Mourdock is a mainstream conservative: pro-life, opposed to gay marriage, and committed never to support a tax hike. As a trained geologist who worked in the energy industry, he speaks with authority on the need for more domestic production, as well as the dangers of global-warming alarmism. He’s a history buff, too. Recent readings include Lincoln’s Sword, a study of Abraham Lincoln’s rhetoric by Douglas L. Wilson. On the day of our meeting at a hotel in Indianapolis, Mourdock wore a yellow tie with blue script on it. “I can’t remember if this is my Emancipation Proclamation tie or my Gettysburg Address tie,” he said. (A close inspection revealed that it was the Emancipation Proclamation tie.)

[…]In most of his Senate races, Lugar has won about two-thirds of the vote, but that’s been against Democratic opposition. In 2006, his last election, the Democrats didn’t even bother to run a candidate against him, even though that was a good year for their party — the year of Nancy Pelosi. Perhaps they knew what they were doing. In 2010, only four Republican senators registered more liberal voting records, according to the American Conservative Union. In a separate analysis, National Journal ranked Lugar as the Senate’s fourth most liberal Republican. He’s a moderate to the core: a pro-lifer who voted to confirm both of Obama’s nominations to the Supreme Court, a hawk on farm subsidies who opposed the ban on earmarks, and a foe of Obamacare who has supported more federal spending on health care. Lugar also has favored stronger gun-control laws, minimum-wage hikes, and the DREAM Act, which would provide an amnesty to illegal aliens who attend college or serve in the military.

[…]Last summer, GOP activists began to approach Mourdock about running against Lugar. He says he didn’t take it seriously at first. “What did I ever do to you?” was his stock response. But the suggestions kept coming. After the election, Mourdock began to consider a race. “When Lugar refused to do away with earmarks in the lame-duck session, I decided to get in,” says Mourdock. “I’ll be the first to admit that in the world of budgets, earmarks are a rounding error. But I thought it was important.”

Erick Erickson of Red State endorses Mourdock.

Excerpt:

For the better part of his Senate career, Richard Lugar has defined leadership as reaching across the aisle to screw conservatives. He was a thorn in President Reagan’s side. He is a problem now for conservatives.

He has supported earmarks, refused to sign a brief opposing Obamacare, and routinely laments “polarization”, by which he means conservatives actually standing up and fighting back.

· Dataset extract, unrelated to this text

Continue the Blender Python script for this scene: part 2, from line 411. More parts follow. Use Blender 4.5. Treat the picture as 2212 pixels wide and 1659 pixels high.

As much as conservatives need to stop Heather Wilson from winning the GOP nomination in New Mexico, conservatives and tea party activists can and should seize this moment and beat Richard Lugar.In fact, I hear that the GOP establishment in D.C. is deeply worried. There is independent polling out showing Lugar is extremely vulnerable to be beaten in a Republican primary.

Let’s do it. And let’s do it with Richard Mourdock.

While Lugar has been in the Senate fighting against conservatives, Mourdock has been in Indiana fighting for conservatives. Mourdock has been out on the campaign trail withstanding attack after attack from Lugar and his acolytes. And the attacks have all largely been to cast Mourdock as . . . wait for it . . . too conservative for Indiana.

You can see them compared issue by issue here. Lugar voted to confirm Ruth Bader-Ginsburg. RUTH BADER-GINSBURG!

Mourdock has also been endorsed by Mark Levin, so you know he’s better than Lugar. Now is the time to throw the RINOs out, while the people still know what socialism does to the economy and what secularism does to the unborn.

According to the latest poll, Mourdock leads Lugar by 2 points.